Parents should keep in mind that every time they call the police, it doesn’t automatically mean an officer is going to show up at the house with handcuffs, ready to take their teens to jail or a juvenile program.  Believe it or not, most police officers are excellent listeners, and would rather help preserve the family unit by finding an appeasable solution to the problem than simply cart someone off to jail.

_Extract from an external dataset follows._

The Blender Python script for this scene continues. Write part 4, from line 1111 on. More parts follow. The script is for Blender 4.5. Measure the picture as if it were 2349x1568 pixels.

 Calling the police on our children is the wrong thing to do when it’s done simply as a means of carrying out an empty threat.  As I mentioned, police are always willing to help and listen; but parents have to remember that it is their job to do that as a parent, as well.  Raising kids is not an easy task—it is often stressful and difficult.  If you’re reading this blog you already know that.  But if calling the police becomes your go-to method for dealing with your teen, you become someone who continuously “cries wolf.”  Your teen will learn to manipulate this situation and the police become irritated at handling repeated calls for service in situations that they have little control over.

 I wish I could type up a simple list for parents—when to call the police on your teen and when not to call the police.  Frankly, though, it just isn’t that easy.  We all know that raising kids—especially teens—is a daunting task, particularly when that teen begins pushing the boundaries of your household rules and the law.  The best advice I can give parents who are contemplating calling the police on their kids is that they keep communication open, make sure praise and affirmation exceeds discipline, be fair yet firm when discipline is a necessity and be ready to follow through with calling the police—only when it is absolutely needed.

CATEGORIES: Community, Drug, Parent

Comments

Mike Logan | September 21, 2011

Hello All,

  I see parents struggling with this all the time in my domestic violence groups.  This and blended families where the boundaries get blurred are so hard to negotiate for all parties involved.  Mike Logan

Ron Grover | September 21, 2011

I have called the police on our son and had him arrested in our home. It is very hard but sometimes you must do something like that to save their life. I am putting links to the very incidents of calling and what I did aftwards. This is what I wrote the very days it happened in 2009.

http://parentsofanaddict.blogspot.com/2009/05/tired-and-very-sore-this-morning.html

http://parentsofanaddict.blogspot.com/2009/05/jail-does-no-good-for-addicts.html

If you read them both you will see it hard on the parents but when you have people in the “system” that care and will help you are not alone.

Today, after a long few years my son has been clean for over one year and is working his job and cleaning up his messes.

Jean | September 22, 2011

Nearly the worst day of my life- when I stood on the porch as the officer took my son away in handcuffs.  While high on pot and very angry, he attacked his father causing a head injury.  He begged me not to call, but we could not control his rage.  This would be the first step in a long journey in getting him the help he needed.  I don’t regret the call.  Finally, we connected to community services that I didn’t know existed.